Ben sadece bu son bölüm hakkındaki yorumlarımı bildirmek istiyorum. İnsanların mesleklerini eleştirmek haddime değil çünkü...
Ben kesinlikle "davulun dengi dengine" çalacağına inananlardanım.
Kesinlikle ve kesinlikle yanlış anlaşılmasın.
Burada ne statü farkından ne de maddiyattan bahsediyorum.
Ben hayata bakış anlamındaki denklikteyim.
Bilenler bilir, ben Batı eşim Doğu kültürü ile büyümüş, iki farklı aileden gelmiş iki farklı bilinciz.
Eşim 32 senedir İstanbul'da ama ailesi o kadar kapamışlar ki kendilerini dış dünyaya (ki fazlasıyla hak veriyorum onlara) 7 çocukla İstanbul'da namusuyla para kazanıp, evlatlarının başına bişey gelmeden tertemiz yetiştirebilmek için bu savunma mekanizmasını geliştirmişler. En iyi muhitlerde oturmuşlar ama yan komşu ile sadece selamlaşmışlar. Evlatlarının hepsini okutmuşlar. Her birinin altın bileziği var kollarında, çok şükür haller vakitler gayet yerinde, ama aile içine girdiğin anda hala aynı kapalılık devam ediyor. (bahsettiğim kapalılık türban değil aman yanlış anlaşılmasın)
Ben evlenmeye karar verdiğim anda annemin ilk tepkisi
-"aman kızım." oldu "sakın. yapamazsın".
-"niye, anne"dedim "ben onunla evlenicem ailesiyle değl"
- "ya, ya şimdi sana öyle geliyor, evlen ve gör" dedi.
Evlendim ve gördüm.
En ufak bir şeyde bile ayrılıyor bakış açımız. İlk aklıma gelen örnekler:
*Bize göre tırnak uzatmak, manikür yaptırmak ne kadar doğal ise de, k.validem mesela eğer ellerim ojeli ise benim yaptığım ne salatayı ne köfteyi yemez.
*K.pederin yanında gelinler yemek yemez, çocuklarını kucağına almaz, eşine seslenmez. (bunları ben yapmadım çünkü eşime göre saçma bunlar)
*Denize-havuza erkek ailesinin yanında girilmez. (aslında hiç girilmemesi daha iyi de ille girilecekse mümkünse k.biraderler ve k.peder görmesin sizi öyle cıbıl cıbıl)
*Evde yemek ziyafeti verildi dimi, önce erkeklere masa hazırlanır, onlar doyurulur, arkadan çocuklar, en son gelinler yer.
Bunlar ilk aklıma gelenler.

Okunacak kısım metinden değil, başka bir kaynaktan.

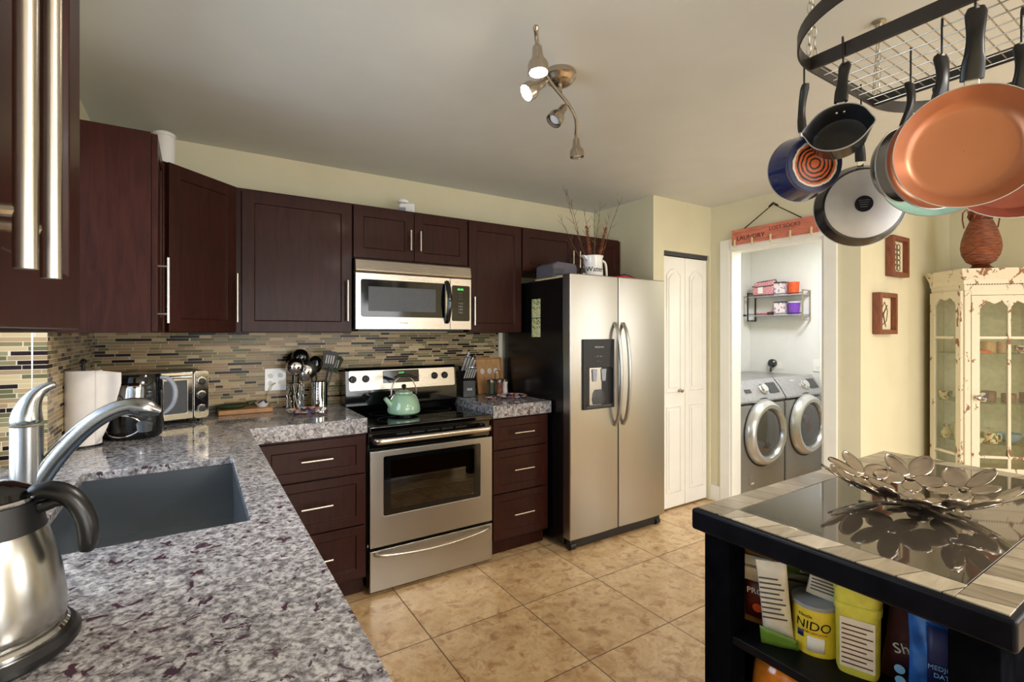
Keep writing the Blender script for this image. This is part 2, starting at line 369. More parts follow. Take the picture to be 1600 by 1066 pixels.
def lettering(s, size, mat, parent, loc, rot=(R(90), 0, 0), depth=.0006, name='lettering', warp=None, align='CENTER', shear=0):
    cu = bpy.data.curves.new('t', 'FONT'); cu.body = s; cu.size = size; cu.extrude = depth; cu.align_x = align; cu.shear = shear; cu.resolution_u = 3
    t = bpy.data.objects.new('t', cu); C.objects.link(t); dg = bpy.context.evaluated_depsgraph_get()
    me = bpy.data.meshes.new_from_object(t.evaluated_get(dg)); bpy.data.objects.remove(t); bpy.data.curves.remove(cu)
    me.materials.clear(); me.materials.append(MATS[mat]); me.name = name
    if warp:
        M = Matrix.Translation(loc) @ Euler(rot).to_matrix().to_4x4()
        for v in me.vertices: v.co = Vector(warp(M @ v.co))
        o = bpy.data.objects.new(name, me)
    else:
        o = bpy.data.objects.new(name, me); o.location = loc; o.rotation_euler = rot
    C.objects.link(o); o.parent = parent; return o
def rrect(x0, x1, z0, z1, r, n=5):
    P = []
    for cx, cz, a0 in ((x1-r, z1-r, 0), (x0+r, z1-r, 90), (x0+r, z0+r, 180), (x1-r, z0+r, 270)):
        for k in range(n+1): a = R(a0+90*k/n); P.append((cx+r*math.cos(a), cz+r*math.sin(a)))
    return P
def arc(c, r, a0, a1, n, plane='xz', k=0):
    out = []
    for i in range(n+1):
        a = R(a0+(a1-a0)*i/n); p, q = r*math.cos(a), r*math.sin(a)
        out.append({'xz': (c[0]+p, c[1], c[2]+q), 'yz': (c[0], c[1]+p, c[2]+q), 'xy': (c[0]+p, c[1]+q, c[2])}[plane])
    return out

# ---------------------------------------------------------------- the room
CEIL = 2.458; WB = 3.25; WL = -.435
struct('floor', MB().box(-.62, 5.9, -3.4, 3.4, -.10, 0), 'floor_tile')
struct('ceiling', MB().box(-.62, 5.9, -3.4, 3.4, CEIL, CEIL+.1), 'ceiling')
struct('wall_back', MB().box(-.62, 2.95, WB, 3.4, 0, CEIL), 'wall_cream')
m = MB(); WY0, WY1, WZ0, WZ1 = .88, 2.30, .8, 2.13
m.box(-.62, WL, -3.4, WY0, 0, CEIL).box(-.62, WL, WY1, WB, 0, CEIL).box(-.62, WL, WY0, WY1, WZ1, CEIL).box(-.62, WL, WY0, WY1, 0, WZ0)
struct('wall_left', m, 'wall_cream')
struct('wall_alcove', MB().box(2.95, 3.05, 2.68, 3.4, 0, CEIL), 'wall_cream')
m = MB().box(2.95, 3.07, 2.58, 2.68, 0, CEIL).box(3.07, 3.64, 2.58, 2.68, 2.05, CEIL).box(3.64, 3.66, 2.58, 2.68, 0, CEIL)
struct('wall_closet', m, 'wall_cream')
struct('wall_closet_back', MB().box(3.05, 3.66, 3.25, 3.4, 0, CEIL), 'wall_cream')
LY0, LY1, LZ = 1.69, 2.40, 2.075
m = MB().box(3.66, 3.76, LY1, 3.4, 0, CEIL).box(3.66, 3.76, 1.47, LY0, 0, CEIL).box(3.66, 3.76, LY0, LY1, LZ, CEIL)
struct('wall_laundry_side', m, 'wall_cream')
struct('wall_laundry_back', MB().box(3.76, 5.33, 3.25, 3.4, 0, CEIL), 'wall_white')
struct('wall_laundry_right', MB().box(5.33, 5.43, 1.57, 3.4, 0, CEIL), 'wall_white')
struct('wall_nook', MB().box(3.76, 5.43, 1.47, 1.57, 0, CEIL), 'wall_cream')
m = MB().box(5.28, 5.38, -3.4, -2.5, 0, CEIL).box(5.28, 5.38, -.5, 1.47, 0, CEIL).box(5.28, 5.38, -2.5, -.5, 0, .8).box(5.28, 5.38, -2.5, -.5, 2.1, CEIL)
struct('wall_right', m, 'wall_cream')
m = MB().box(WL, .1, -3.3, -3.2, 0, CEIL).box(3.3, 5.28, -3.3, -3.2, 0, CEIL).box(.1, 3.3, -3.3, -3.2, 2.17, CEIL)
struct('wall_front', m, 'wall_cream')
def window(n, x0, x1, y0, y1, z0, z1, axis, nm, t=.045):
    m = MB(); 
    if axis == 'x':   # opening runs along y
        for a, b in ((y0, y0+t), (y1-t, y1), ((y0+y1)/2-t/2, (y0+y1)/2+t/2)): m.box(x0, x1, a, b, z0, z1)
        m.box(x0, x1, y0+t, y1-t, z0, z0+t).box(x0, x1, y0+t, y1-t, z1-t, z1); g = MB().box((x0+x1)/2-.002, (x0+x1)/2+.002, y0+t, y1-t, z0+t, z1-t)
    else:
        for a, b in ((x0, x0+t), (x1-t, x1), ((x0+x1)/2-t/2, (x0+x1)/2+t/2)): m.box(a, b, y0, y1, z0, z1)
        m.box(x0+t, x1-t, y0, y1, z0, z0+t).box(x0+t, x1-t, y0, y1, z1-t, z1); g = MB().box(x0+t, x1-t, (y0+y1)/2-.002, (y0+y1)/2+.002, z0+t, z1-t)
    o = m.build(nm, 'white_paint', smooth=0); o['kind'] = 'structure'; g.build('pane', 'pane', o, smooth=0)
window(1, -.62, -.595, WY0, WY1, .958, WZ1, 'x', 'window_1')
window(2, 5.31, 5.35, -2.5, -.5, .8, 2.1, 'x', 'window_2')
window(3, .1, 3.3, -3.27, -3.23, .0, 2.17, 'y', 'window_3')
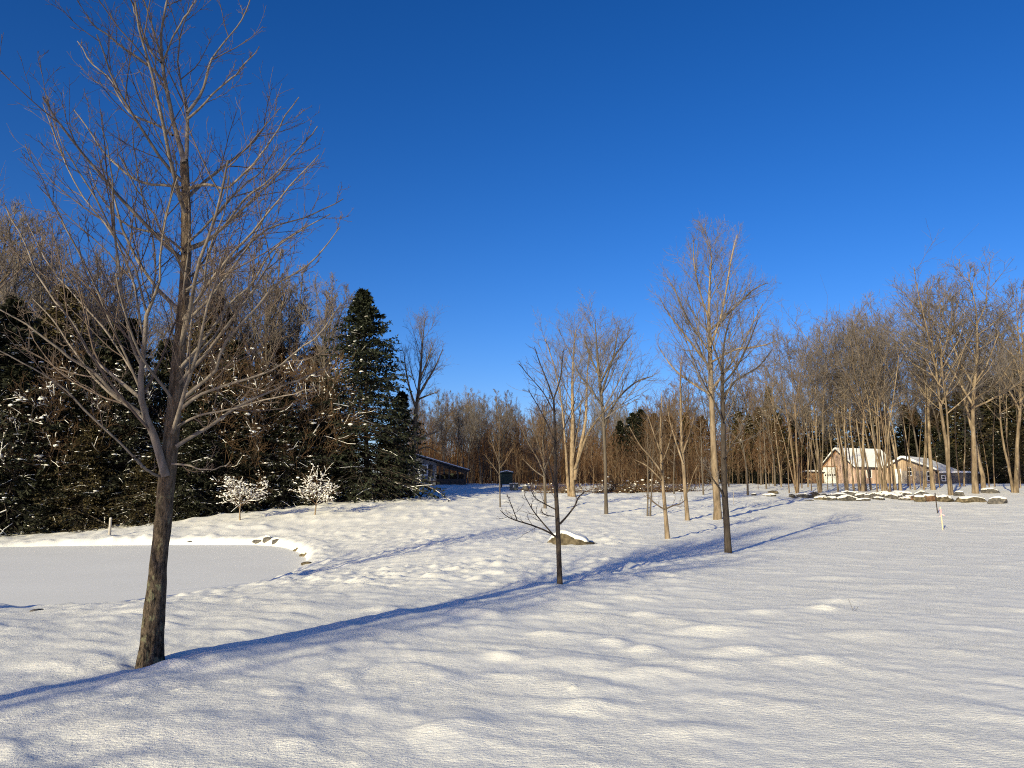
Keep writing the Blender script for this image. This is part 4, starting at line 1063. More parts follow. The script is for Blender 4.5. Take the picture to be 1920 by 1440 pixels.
# ------------------------------------------------------------------ snow laden shrubs by the pond
def snow_shrub(seed, H):
    rng = np.random.RandomState(seed)
    ta, ca, sa = Acc(), Acc(), Acc()
    P, R = tube_walk_trunk(rng, H*0.62, 0.055, wob=0.05, K=8, tip=0.4)
    tube(ta, P, R, 8)
    sh = lambda t: 1.1-0.25*t
    a = sprout(rng, P, R, 13, 0.42, 1.0, 0.95, 0.85, 7, up=0.35, wob=0.10, rk=0.012, shape=sh, rmin=0.008)
    b = sprout(rng, a[0], a[1], 8, 0.2, 1.0, 0.7, 0.42, 5, up=0.1, wob=0.12, rk=0.01, rmin=0.006)
    c = sprout(rng, b[0], b[1], 6, 0.2, 1.0, 0.8, 0.5, 4, up=0.1, wob=0.15, rk=0.01, rmin=0.005)
    for q in (a, b, c): tube(ca, q[0], q[1], 4)
    for q, n, lo in ((a, 40, 0.35), (b, 130, 0.3), (c, 300, 0.2)):
        C, T = path_points(rng, q[0], n, lo, 1.0)
        s = 0.018+0.042*rng.rand(n)**2
        blobs(sa, rng, C+np.array([0, 0, 0.015]), s*1.6, s*1.1, s*0.7, np.arctan2(T[:, 1], T[:, 0]))
    for q, fr in ((a, 0.35), (b, 0.32), (c, 0.16)):
        k = rng.rand(len(q[0])) < fr
        tube(sa, q[0][k]+np.array([0, 0, 0.012]), q[1][k]*0.5+0.004+0.010*rng.rand(k.sum(), q[1].shape[1]), 4)
    return [('trunk', ta.mesh('trunk', 'bark_tan')), ('crown', ca.mesh('crown', 'twig_brown')), ('snow', sa.mesh('snow', 'snow'))]
p = ground(450, 977); plant('crabapple_tree', snow_shrub(801, 2.3), p, 'small round tree thick with snow nearer the big maple trunk', 'small tree', 'snow laden small trees beyond the pond', scale=(z_top(p[1], 901)-p[2])/2.4)
p = ground(590, 968); plant('crabapple_tree', snow_shrub(802, 2.3), p, 'small spreading tree thick with snow in front of the big spruce side', 'small tree', 'snow laden small trees beyond the pond', scale=(z_top(p[1], 895)-p[2])/2.4)

# brush heaps under snow along the far edge
def brush(seed, W, H):
    rng = np.random.RandomState(seed)
    ca, sa = Acc(), Acc()
    n = 110
    S = np.stack([rng.normal(0, W*0.28, n), rng.normal(0, 0.5, n), np.zeros(n)], 1)
    D = norm(np.stack([rng.normal(0, 0.9, n), rng.normal(0, 0.6, n), 0.3+0.5*rng.rand(n)], 1))
    P = walk(rng, S, D, H*(0.8+0.9*rng.rand(n)), 5, -0.4, 0.15); R = np.full((n, 5), 0.02)
    a = sprout(rng, P, R, 5, 0.1, 1, 0.7, 0.5, 3, up=0, rmin=0.01)
    tube(ca, P, R, 4); tube(ca, a[0], a[1], 3)
    C, T = path_points(rng, P, 70, 0.2, 1.0)
    s = 0.03+0.09*rng.rand(70)**2
    blobs(sa, rng, C, s*1.7, s*1.1, s*0.6, np.arctan2(T[:, 1], T[:, 0]))
    return [('twig_crown', ca.mesh('twig_crown', 'twig_brown')), ('snow', sa.mesh('snow', 'snow'))]
BRU = [brush(811+i, 4.5, 1.0) for i in range(2)]
for (px, py, s, lab) in [(1150, 924, 0.9, 'snow covered brush heap behind the slim grey tree'), (1195, 923, 1.0, 'snow covered brush heap behind the two close saplings'), (1262, 922, 0.8, 'low snowy brush heap behind the two tan trunked trees'), (1050, 925, 0.7, 'snowy brush heap left of the golden stems'), (1010, 920, 0.6, 'small snowy brush heap right of the dark green box')]:
    plant('brush_heap', BRU[int(px) % 2], ground(px, py), lab, 'brush heap', 'snowy brush heaps', scale=s, rotz=0.2)

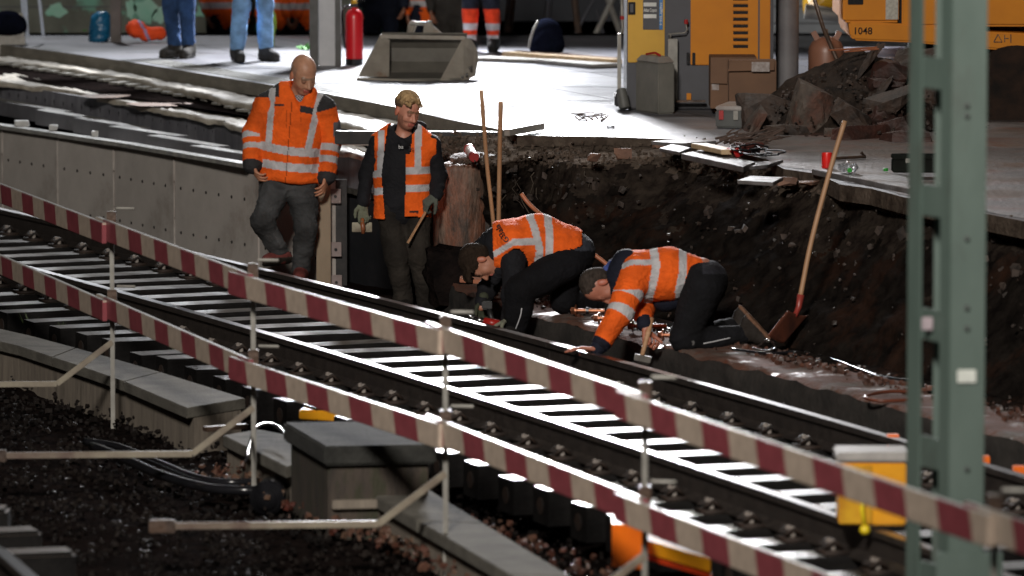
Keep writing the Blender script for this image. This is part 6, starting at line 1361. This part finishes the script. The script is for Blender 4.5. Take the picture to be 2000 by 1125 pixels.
b = MB(); b.tube([t2[0].lerp(t2[1], .3)+V((0, 0, .01)), cc+V((0, 0, 0.47)), t2[1]+V((0.02, 0.03, .01))], 0.009, 6); b.build('red_strap', mat('paint_red', (0, 0, 0)), gx, 0, True)
# cardboard boxes
card = mat('cardboard', (0.17, 0.09, 0.05), (0.13, 0.07, 0.04), rough=0.8, scale=3)
for x0, y0, x1, y1, Yc, dp, lab in ((1388, 112, 1478, 212, 44.3, 0.42, 'brown cardboard box in front of the light tower, left one with the open flaps'), (1424, 118, 1516, 214, 44.05, 0.2, 'brown cardboard box with a white label standing in front, against the round column')):
    t_ = empty('cardboard_box', G1((x0+x1)/2, y1), lab, 'box'); pbox(x0, y0, x1, y1, Yc, dp, 'carton', card, t_, 0.004)
    if x0 > 1400: 
        b = MB(); A, B_, C_, D_ = W(1428, 122, Yc-.006), W(1512, 120, Yc-.006), W(1512, 137, Yc-.04), W(1421, 139, Yc-.04); b.prism([A, B_, C_, D_], (0, -0.004, 0)); b.build('flap', card, t_)
        pbox(1468, 121, 1503, 140, Yc-0.055, 0.003, 'paper_label', mat('label_paper', (0.4, 0.36, 0.34), (0.25, 0.2, 0.18), scale=40, rough=0.7), t_, 0.0005)
    else:
        pbox(1390, 160, 1404, 176, Yc-0.004, 0.003, 'paper_label', MATS.get('label_paper') or mat('label_paper', (0.4, 0.36, 0.34), (0.25, 0.2, 0.18), scale=40, rough=0.7), t_, 0.0005)
        b = MB(); A, B_ = W(1388, 112, Yc), W(1420, 113, Yc); b.prism([A, B_, B_+V((0, -0.03, -0.2)), A+V((0, -0.03, -0.2))], (0, -0.004, 0)); b.build('flap', card, t_)
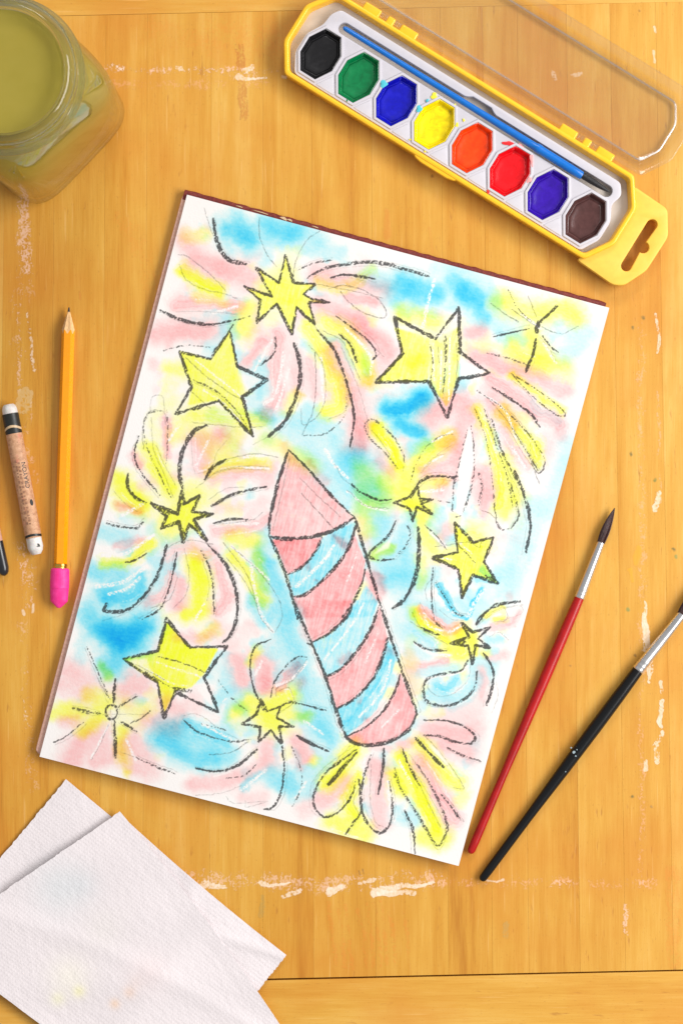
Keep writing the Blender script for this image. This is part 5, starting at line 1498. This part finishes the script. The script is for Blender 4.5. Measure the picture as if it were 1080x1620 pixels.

Çok büyük çoğunluğunu benim evimde yapamadılar. Ama mesela ben onlara gittiğim zaman onların kurallarına, adet-göreneklerine uydum. Çünkü herkesin bakış açısı, hayat görüşü farklı.
Burda iş sende ve erkek arkadaşında bitiyor.
Eğer yeterince seversen onu, tolere edebiliyorsun bazı şeyleri, aksi halde gerçekten çok büyük sorunlar çıkabilir.